Set problem:
Write the material out again in full, word for word. Do not include the pictures.

━━━ Information supplied

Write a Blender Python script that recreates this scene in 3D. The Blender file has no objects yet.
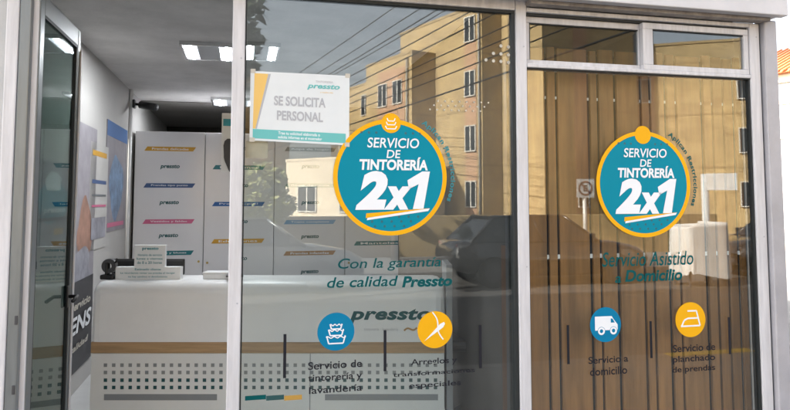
import bpy, bmesh, math, random
from mathutils import Vector, Matrix
random.seed(7)
C = bpy.context.scene.collection
scene = bpy.context.scene

# ---------------------------------------------------------------- camera
F_PX, PCX, PCY, PITCH = 650.0, 395.0, 154.5, math.radians(4.0)
CAM = Vector((0, 0, 1.6))
cam_d = bpy.data.cameras.new('camera'); cam = bpy.data.objects.new('camera', cam_d); C.objects.link(cam)
cam.location = CAM; cam.rotation_euler = (math.radians(90) + PITCH, 0, 0)
cam_d.sensor_fit = 'HORIZONTAL'; cam_d.sensor_width = 36; cam_d.lens = 36 * F_PX / 790
cam_d.shift_y = -(205 - PCY) / 790; cam_d.clip_start = 0.05; cam_d.clip_end = 2000
scene.camera = cam
# ---------------------------------------------------------------- frames
TH = math.radians(13.2)                       # the shop front is turned 13.2 degrees against the picture
ORG = Vector((0, 3.45, 0)); EX = Vector((math.cos(TH), math.sin(TH), 0)); EN = Vector((-math.sin(TH), math.cos(TH), 0))
FM = Matrix.Translation(ORG) @ Matrix.Rotation(TH, 4, 'Z')      # x along the front, y into the shop, z up
FI = FM.inverted()
# ---------------------------------------------------------------- sun, sky, exposure
SUN_S, SUN_D, SUN_EL = -0.947, 0.322, math.radians(29)   # towards the sun, in the shop's frame: behind the shop, to the left
sv = (EX * SUN_S + EN * SUN_D).normalized()
SUN_STRENGTH, SKY_STRENGTH, EXPOSURE = 4.9, 0.15, 2.25
world = bpy.data.worlds.new('World'); scene.world = world; world.use_nodes = True
wn = world.node_tree; bg = wn.nodes['Background']; sk = wn.nodes.new('ShaderNodeTexSky')
sk.sky_type = 'NISHITA'; sk.sun_disc = False; sk.sun_elevation = SUN_EL; sk.sun_rotation = math.atan2(sv.x, sv.y)
sk.air_density = 1.0; sk.dust_density = 4.0; sk.ozone_density = 0.6
hs = wn.nodes.new('ShaderNodeHueSaturation'); hs.inputs['Saturation'].default_value = 0.42
wn.links.new(sk.outputs[0], hs.inputs['Color']); wn.links.new(hs.outputs[0], bg.inputs[0]); bg.inputs[1].default_value = SKY_STRENGTH
sun_d = bpy.data.lights.new('sun', 'SUN'); sun = bpy.data.objects.new('sun', sun_d); C.objects.link(sun)
sun_d.energy = SUN_STRENGTH; sun_d.angle = math.radians(0.5); sun_d.color = (1, 0.94, 0.86)
tosun = Vector((sv.x * math.cos(SUN_EL), sv.y * math.cos(SUN_EL), math.sin(SUN_EL)))
sun.rotation_euler = tosun.to_track_quat('Z', 'Y').to_euler(); sun.location = (0, 0, 30)
vs = scene.view_settings; vs.view_transform = 'Standard'; vs.look = 'None'; vs.gamma = 1; vs.use_curve_mapping = False; vs.exposure = EXPOSURE
scene.render.engine = 'CYCLES'
cy = scene.cycles; cy.max_bounces = 10; cy.diffuse_bounces = 5; cy.glossy_bounces = 5; cy.transparent_max_bounces = 24
cy.caustics_reflective = False; cy.caustics_refractive = False; cy.sample_clamp_indirect = 6; cy.use_denoising = True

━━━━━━

Result for this task:
Write a Blender Python script that recreates this scene in 3D. The Blender file has no objects yet.
import bpy, bmesh, math, random
from mathutils import Vector, Matrix
random.seed(7)
C = bpy.context.scene.collection
scene = bpy.context.scene

# ---------------------------------------------------------------- camera
F_PX, PCX, PCY, PITCH = 650.0, 395.0, 154.5, math.radians(4.0)
CAM = Vector((0, 0, 1.6))
cam_d = bpy.data.cameras.new('camera'); cam = bpy.data.objects.new('camera', cam_d); C.objects.link(cam)
cam.location = CAM; cam.rotation_euler = (math.radians(90) + PITCH, 0, 0)
cam_d.sensor_fit = 'HORIZONTAL'; cam_d.sensor_width = 36; cam_d.lens = 36 * F_PX / 790
cam_d.shift_y = -(205 - PCY) / 790; cam_d.clip_start = 0.05; cam_d.clip_end = 2000
scene.camera = cam
# ---------------------------------------------------------------- frames
TH = math.radians(13.2)                       # the shop front is turned 13.2 degrees against the picture
ORG = Vector((0, 3.45, 0)); EX = Vector((math.cos(TH), math.sin(TH), 0)); EN = Vector((-math.sin(TH), math.cos(TH), 0))
FM = Matrix.Translation(ORG) @ Matrix.Rotation(TH, 4, 'Z')      # x along the front, y into the shop, z up
FI = FM.inverted()
# ---------------------------------------------------------------- sun, sky, exposure
SUN_S, SUN_D, SUN_EL = -0.947, 0.322, math.radians(29)   # towards the sun, in the shop's frame: behind the shop, to the left
sv = (EX * SUN_S + EN * SUN_D).normalized()
SUN_STRENGTH, SKY_STRENGTH, EXPOSURE = 4.9, 0.15, 2.25
world = bpy.data.worlds.new('World'); scene.world = world; world.use_nodes = True
wn = world.node_tree; bg = wn.nodes['Background']; sk = wn.nodes.new('ShaderNodeTexSky')
sk.sky_type = 'NISHITA'; sk.sun_disc = False; sk.sun_elevation = SUN_EL; sk.sun_rotation = math.atan2(sv.x, sv.y)
sk.air_density = 1.0; sk.dust_density = 4.0; sk.ozone_density = 0.6
hs = wn.nodes.new('ShaderNodeHueSaturation'); hs.inputs['Saturation'].default_value = 0.42
wn.links.new(sk.outputs[0], hs.inputs['Color']); wn.links.new(hs.outputs[0], bg.inputs[0]); bg.inputs[1].default_value = SKY_STRENGTH
sun_d = bpy.data.lights.new('sun', 'SUN'); sun = bpy.data.objects.new('sun', sun_d); C.objects.link(sun)
sun_d.energy = SUN_STRENGTH; sun_d.angle = math.radians(0.5); sun_d.color = (1, 0.94, 0.86)
tosun = Vector((sv.x * math.cos(SUN_EL), sv.y * math.cos(SUN_EL), math.sin(SUN_EL)))
sun.rotation_euler = tosun.to_track_quat('Z', 'Y').to_euler(); sun.location = (0, 0, 30)
vs = scene.view_settings; vs.view_transform = 'Standard'; vs.look = 'None'; vs.gamma = 1; vs.use_curve_mapping = False; vs.exposure = EXPOSURE
scene.render.engine = 'CYCLES'
cy = scene.cycles; cy.max_bounces = 10; cy.diffuse_bounces = 5; cy.glossy_bounces = 5; cy.transparent_max_bounces = 24
cy.caustics_reflective = False; cy.caustics_refractive = False; cy.sample_clamp_indirect = 6; cy.use_denoising = True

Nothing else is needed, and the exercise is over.